----- RECORDED DATA -----

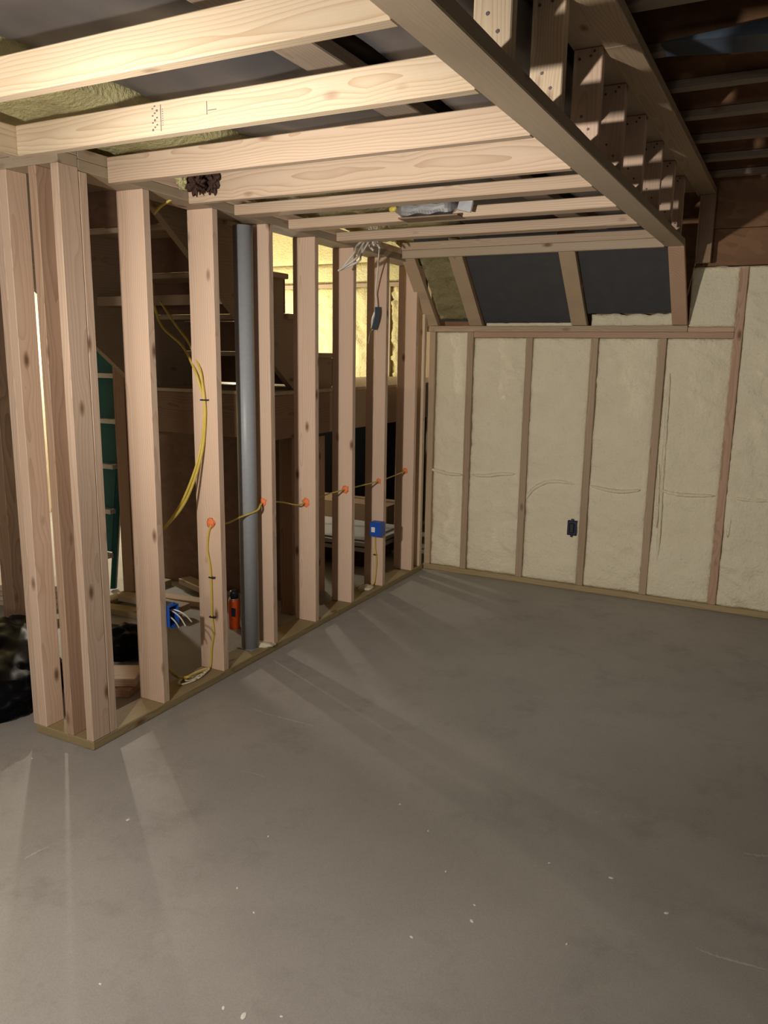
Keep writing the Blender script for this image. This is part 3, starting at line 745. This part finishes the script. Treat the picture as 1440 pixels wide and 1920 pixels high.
box('carton', (-1.55, -.62), (3.75, 4.1), (0, .30), CARD, cb, .004)
box('flap', (-1.55, -.62), (3.75, 3.92), (.3005, .305), CARD, cb, .001)
kb = empty('black_cabinet', (-1.1, 4.4, 0), 'tall black cabinet in the dark under the landing', 'cabinet')
box('cabinet_body', (-1.7, -.66), (4.25, 4.6), (.02, 1.05), STAPLE, kb, .008)
for xx in (-1.6, -.76): box('foot', (xx-.03, xx+.03), (4.28, 4.57), (0, .02), STAPLE, kb, .001)
box('door_panel', (-1.67, -.70), (4.243, 4.2495), (.08, 1.02), BAG, kb, .002)
lb_ = box('leaning_board', (-.385, -.345), (2.19, 2.31), (.0, 1.04), RED[2], None, .003)
tag(lb_, 'reddish board standing upright against the landing behind the fourth stud', 'board')
db = box('plywood_panel', (-1.50, -.45), (1.98, 1.995), (.0, 1.05), PLYD, None, .002)
tag(db, 'dark brown plywood sheet standing under the landing behind the second stud', 'plywood')
o = box('plywood_panel', (-1.285, -1.268), (2.02, 2.95), (.0, 1.07), PLYD, None, .002)  # added to block bulb light and keep the space behind the studs dark
tag(o, 'dark brown plywood sheet added to block light at the back under the landing', 'plywood')
# bright metal strip added to stand in for a reflection on the plywood
o = box('glint_strip', (-.735, -.70), (1.9735, 1.9795), (.97, 1.02), GALV, None, .001)
o.parent = db; o.location = Vector((-.7175, 1.9765, .995))-WLOC[db.name]

# ---------------- marks on the slab
random.seed(5)
def drip(u, v, r):
    c = at(u, v, 'z', 0); return (c.x, c.y, r)
bm = bmesh.new()
for (u, v, r) in ((457, 1905, 7), (419, 1890, 4), (885, 1727, 5), (772, 1757, 4), (445, 1665, 3), (476, 1711, 3), (1146, 1646, 5), (240, 1537, 5), (890, 1697, 3), (503, 1568, 3), (60, 1422, 3), (528, 1906, 3), (1063, 1770, 3), (750, 1508, 3), (836, 1634, 3), (803, 1558, 3), (188, 1845, 3), (1250, 1712, 5), (1030, 1618, 3)):
    c = at(u, v, 'z', 0); rr = r*.0011
    bmesh.ops.create_icosphere(bm, subdivisions=2, radius=1, matrix=Matrix.Translation((c.x, c.y, .0002)) @ Matrix.Rotation(random.random()*3, 4, 'Z') @ Matrix.Diagonal((rr*1.5, rr*.9, .0015, 1)))
tag(mesh_obj('plaster_drips', bm, SPECK, fl, at(700, 1650, 'z', 0), True), kind='stuff')
bm = bmesh.new()
def scuff(pts, w_):
    Pp = spline([at(u, v, 'z', 0) for u, v in pts], 14)
    L = []; R_ = []
    for i, p in enumerate(Pp):
        d = (Pp[min(i+1, len(Pp)-1)]-Pp[max(i-1, 0)]).normalized(); s = Vector((-d.y, d.x, 0)); k = w_*random.uniform(.15, 1)*math.sin(math.pi*(i+.5)/(len(Pp)+.5))**.5
        off = s*random.uniform(-.3, .3)*w_
        L.append(bm.verts.new(p+off+s*k+Vector((0, 0, .0006)))); R_.append(bm.verts.new(p+off-s*k+Vector((0, 0, .0006))))
    for i in range(len(Pp)-1): bm.faces.new((L[i], R_[i], R_[i+1], L[i+1]))
scuff([(462, 1325), (500, 1338), (545, 1350), (590, 1362)], .007)
scuff([(1302, 1776), (1340, 1792), (1390, 1806), (1440, 1820)], .006)
scuff([(1395, 1600), (1420, 1604), (1445, 1606)], .010)
scuff([(45, 1612), (65, 1600), (90, 1588)], .008)
scuff([(448, 1445), (475, 1450), (500, 1458)], .003)
tag(mesh_obj('chalk_scuffs', bm, CHALK, fl, at(500, 1340, 'z', 0)), kind='stuff')

# repeats of a kind share a group
for pre, grp in (('yellow_cable', 'yellow cables in the partition'), ('outlet_box', 'electrical outlet boxes'), ('sealant_bead', 'sealant beads on the bottom plate'),
                 ('plywood_panel', 'plywood sheets under the landing'), ('garbage_bag', 'black bags by the partition'), ('air_duct', 'black ducts above the soffit')):
    for o in C.objects:
        if o.parent is None and o.name.split('.')[0] == pre: o['group'] = grp
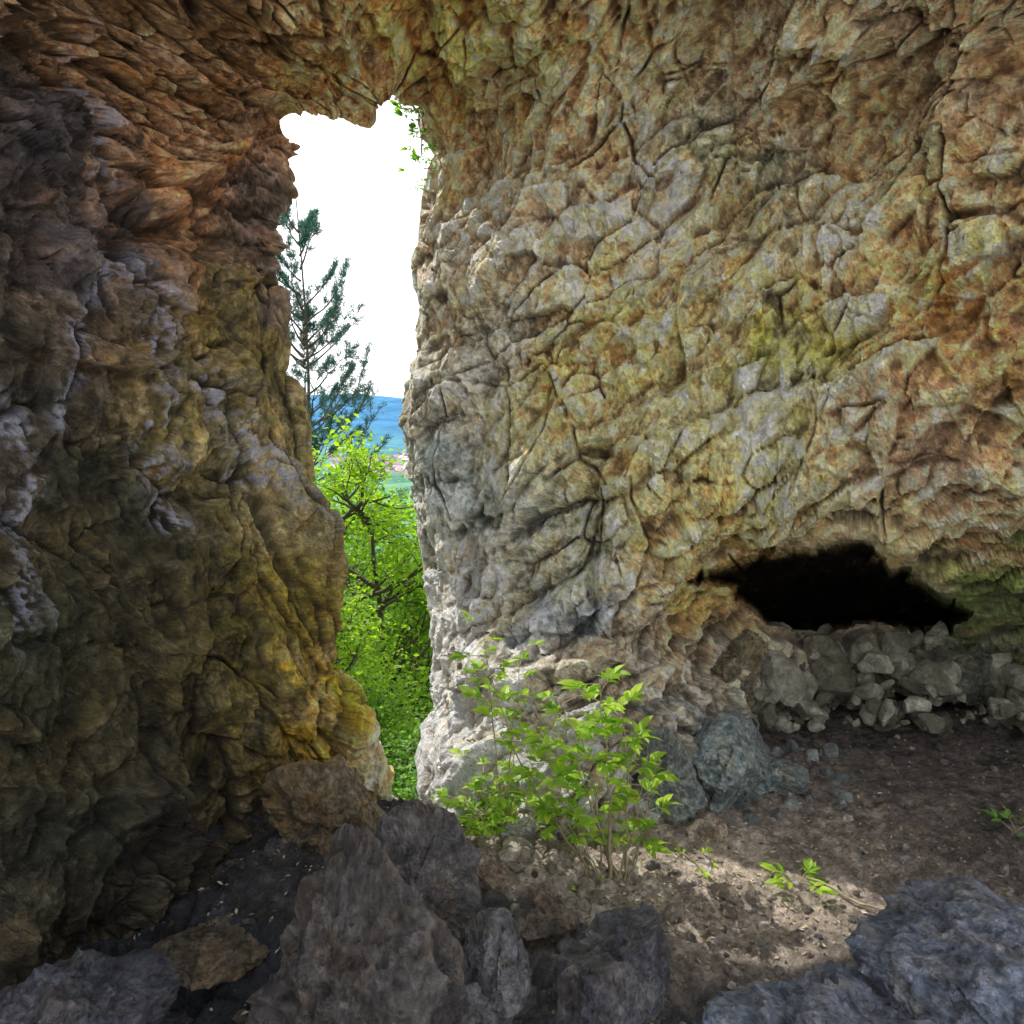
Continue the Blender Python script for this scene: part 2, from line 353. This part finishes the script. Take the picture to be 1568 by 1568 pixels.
gr=sstep(1.6,1.1,Yf)[:,None]; 
Tc=Tc*np.clip(1+.7*fbm(Pp*20,5,93,.75)+.25*tn*rocky,.4,1.7)[:,None]*(ck*rocky+1-rocky)[:,None]
Tc=Tc*(1-gr)+gr*np.array([.62,.58,.5])  # unseen floor near the camera made pale to bounce fill light
flm=rock_mat("cave_floor_earth",spec=.35,rough=.7,fine=45,f1=16,f2=42,a1=.4,a2=.8)
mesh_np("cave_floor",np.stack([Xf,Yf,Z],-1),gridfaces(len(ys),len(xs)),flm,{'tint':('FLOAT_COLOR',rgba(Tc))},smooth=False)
ZF=Z.reshape(X.shape)
def zat(x,y):
    i=np.clip(np.searchsorted(xs,x),0,len(xs)-1); j=np.clip(np.searchsorted(ys,y),0,len(ys)-1); return ZF[j,i]
# ------------------------------------------------------------------ outside terrain
yy=np.concatenate([-np.geomspace(300,3,20),np.linspace(-2,4.1,8),np.linspace(4.4,60,60),np.geomspace(63,6000,110)])
xx=np.concatenate([-np.geomspace(3500,8,60),np.linspace(-7.5,8,50),np.geomspace(8.5,3500,60)])
X,Y=np.meshgrid(xx,yy); Zt=terr(X,Y)+np.where(Y>6,.25,0)*np.sin(X*1.7+Y)*np.cos(Y*.9)
n=NT("hillside_grass"); pos=n.n('ShaderNodeNewGeometry').outputs['Position']
yv=n.n('ShaderNodeSeparateXYZ',{0:pos}).outputs['Y']
c=n.mix(n.ramp(n.noise(pos,1.3,3),.4,.6),(.05,.10,.02),(.12,.17,.05))
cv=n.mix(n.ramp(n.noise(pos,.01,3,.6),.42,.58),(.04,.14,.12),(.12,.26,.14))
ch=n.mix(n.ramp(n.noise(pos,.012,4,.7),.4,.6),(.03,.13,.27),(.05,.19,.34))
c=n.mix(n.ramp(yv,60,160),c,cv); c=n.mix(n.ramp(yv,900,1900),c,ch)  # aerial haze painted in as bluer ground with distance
c=n.mix(n.ramp(yv,-2,-3),c,(.62,.58,.5))  # unseen ground behind the camera made pale to bounce fill light
gm=n.out(n.n('ShaderNodeBsdfPrincipled',{'Base Color':c,'Roughness':.95,'Specular IOR Level':.1}).outputs[0])
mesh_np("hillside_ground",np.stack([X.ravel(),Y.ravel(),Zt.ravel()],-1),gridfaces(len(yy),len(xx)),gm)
# ------------------------------------------------------------------ boulders
def ico(sub):
    import bmesh
    bm=bmesh.new(); bmesh.ops.create_icosphere(bm,subdivisions=sub,radius=1)
    v=np.array([x.co[:] for x in bm.verts]); f=np.array([[a.index for a in t.verts] for t in bm.faces]); bm.free(); return v,f
ICO={k:ico(k) for k in (2,3,4,6)}
def rockshape(k,seed,nplanes=16):
    r=np.random.default_rng(seed); v,f=ICO[k]; a=r.normal(size=(nplanes,3)); a/=np.linalg.norm(a,axis=1,keepdims=True)
    dd=r.uniform(.55,1.0,nplanes); c=v@a.T; rad=np.where(c>.05,dd/np.maximum(c,.05),9).min(1); rad=np.minimum(rad,1.35)
    return v*rad[:,None],f
bmat=rock_mat("boulder_limestone",rough=.33,spec=.65,fine=40,f1=11,f2=30,a1=.7,a2=.8)
def boulder(name,px,py,d,size,seed,col=(95,95,98),rot=0,k=6,npl=13):
    c=W(px,py,d); v,f=rockshape(k,seed,npl)
    v=v*np.array(size); cr,sr=math.cos(rot),math.sin(rot); v=v@np.array([[cr,sr,0],[-sr,cr,0],[0,0,1]])
    s=max(size); nrm=v/(np.linalg.norm(v,axis=1,keepdims=True)+1e-9)
    Dd,ck,tn=rockdisp(v+c*3.1,[(.6*s+.05,.10*s,.07*s,1),(.32*s+.02,.08*s,.06*s,-1),(.16*s+.012,.035*s,.028*s,1),(.07*s+.008,.014*s,.01*s,-1)],seed*7,wa=.02)
    v=v+nrm*Dd[:,None]
    t=weather(np.tile(lin(col),(len(v),1)),(v+c)*2,ck,tn,seed*3,.4,.5)
    ob=mesh_np(name,v,f,bmat,{'tint':('FLOAT_COLOR',rgba(t))},smooth=False); ob.location=c; return ob
boulder("boulder",560,1520,2.25,(.28,.30,.44),21,(94,90,90),.3,npl=7)
boulder("boulder",640,1390,2.75,(.17,.22,.34),5,(102,99,100),.9,npl=8)
boulder("boulder",500,1250,3.85,(.28,.26,.32),12,(136,118,88),.2,npl=9)
boulder("boulder",575,1300,3.6,(.17,.18,.2),14,(126,112,92),.2,npl=9)
boulder("boulder",955,1500,2.5,(.19,.18,.22),33,(88,89,98),.6,npl=8)
boulder("boulder",765,1500,2.5,(.14,.16,.16),41,(112,113,120),.1,npl=8)
boulder("boulder",1500,1510,2.35,(.36,.34,.25),52,(124,134,154),.5,npl=10)
boulder("boulder",1300,1610,2.3,(.34,.3,.18),57,(124,134,154),.1,npl=9)
boulder("boulder",90,1590,2.35,(.30,.3,.20),61,(94,97,110),.1,npl=9)
boulder("boulder",1120,1165,4.45,(.30,.28,.27),71,(150,166,166),.4,npl=9)
boulder("boulder",1020,1190,4.2,(.20,.2,.22),73,(150,160,160),1.4,npl=8)
boulder("boulder",1190,1190,4.4,(.14,.14,.13),75,(146,156,156),.8,npl=8)
boulder("boulder",630,1590,2.1,(.2,.2,.14),83,(104,105,112),.4)
boulder("boulder",330,1440,3.1,(.2,.2,.08),91,(120,110,94),.4)
boulder("boulder",740,1340,3.5,(.13,.14,.1),95,(150,134,118),.4)
boulder("boulder",830,1400,3.2,(.14,.1,.09),96,(130,118,108),.4)
boulder("boulder",1200,1050,5.4,(.28,.22,.2),97,(150,146,126),.4,npl=9)
boulder("boulder",1380,1030,5.5,(.26,.22,.16),103,(140,138,122),.9,npl=9)
boulder("boulder",1500,1040,5.3,(.34,.22,.2),107,(120,122,110),.2,npl=9)
boulder("boulder",1290,1010,5.5,(.2,.18,.15),109,(150,146,126),1.2,npl=9)
boulder("boulder",1130,1010,5.1,(.2,.18,.17),113,(150,140,112),.7,npl=9)
boulder("boulder",1090,1275,4.0,(.12,.1,.13),98,(185,170,150),.4)
def stones(name,cs,szs,cols,seed0):
    Vs=[];Fs=[];Ts=[];o=0
    for i,(c,s,cl_) in enumerate(zip(cs,szs,cols)):
        kk=4 if s>.05 else (3 if s>.03 else 2)
        v,f=rockshape(kk,seed0+i,8); r=np.random.default_rng(seed0+i)
        v=v*(s*r.uniform(.55,1.3,3))*np.array([1,1,.85]); A=r.normal(size=(3,3)); Qm,_=np.linalg.qr(A); v=v@(Qm if s>.03 else np.eye(3))
        if s>.05: v=v+v/(np.linalg.norm(v,axis=1,keepdims=True)+1e-9)*(facet((v+c)/(s*.6),seed0)[0]*s*.14-facet((v+c)/(s*.25),seed0+3)[0]*s*.06)[:,None]
        Vs.append(v+c);Fs.append(f+o);o+=len(v);Ts.append(np.tile(lin(cl_),(len(v),1)))
    V=np.concatenate(Vs);T=np.concatenate(Ts)*np.clip(1+.8*fbm(V*9,4,7,.7),.4,1.6)[:,None]
    return mesh_np(name,V,np.concatenate(Fs),bmat,{'tint':('FLOAT_COLOR',rgba(T))},smooth=False)
cs=[];sz=[];cc=[]
def add(x,y,z,s,c): cs.append(np.array([x,y,z]));sz.append(s);cc.append(c)
for i in range(1900):
    px=random.uniform(180,1700);py=random.uniform(1060,1600) ; d=2.4/((py-784)/F*CP+SP); p=W(px,py,d)
    s=random.choice([.005,.006,.007,.008,.01,.012,.015,.025]) ; g=random.randint(95,205)
    if p[0]<-.5: g=int(g*.6)
    add(p[0],p[1],zat(p[0],p[1])+s*.3,s,(g,g-8,g-14))
for i in range(130):
    px=random.gauss(840,110);py=random.uniform(1240,1400); d=2.4/((py-784)/F*CP+SP); p=W(px,py,d)
    s=random.uniform(.015,.06); g=random.randint(150,215); add(p[0],p[1],zat(p[0],p[1])+s*.1,s,(g,g-12,g-28))
for i in range(60):
    px=random.uniform(560,900);py=random.uniform(1380,1540); d=2.4/((py-784)/F*CP+SP); p=W(px,py,d)
    s=random.uniform(.025,.08); g=random.randint(90,135); add(p[0],p[1],zat(p[0],p[1])+s*.1,s,(g,g-3,g))
for i in range(330):
    px=random.uniform(1060,1590);py=random.uniform(972,1115); d=5.65-.0045*(py-950)+random.uniform(-.2,.2); p=W(px,py,d)
    s=random.choice([.02,.03,.04,.06,.08,.12,.14])*random.uniform(.8,1.3)*(1 if py<1050 else .55); g=random.randint(105,200); add(p[0],p[1],max(p[2],zat(p[0],p[1])),s,(g,g-3,g-20))
for i in range(90):
    px=random.uniform(960,1300);py=random.gauss(1190,35); d=2.4/((py-784)/F*CP+SP); p=W(px,py,d)
    s=random.uniform(.015,.06); g=random.randint(110,175); add(p[0],p[1],zat(p[0],p[1])+s*.1,s,(g-4,g+2,g))
stones("loose_stones",cs,sz,cc,1000)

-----

* [WORK TO DO]: Count each line of the entries that holds the word "gridfaces", then state the total and nothing more.

* [THE REPLY]: 2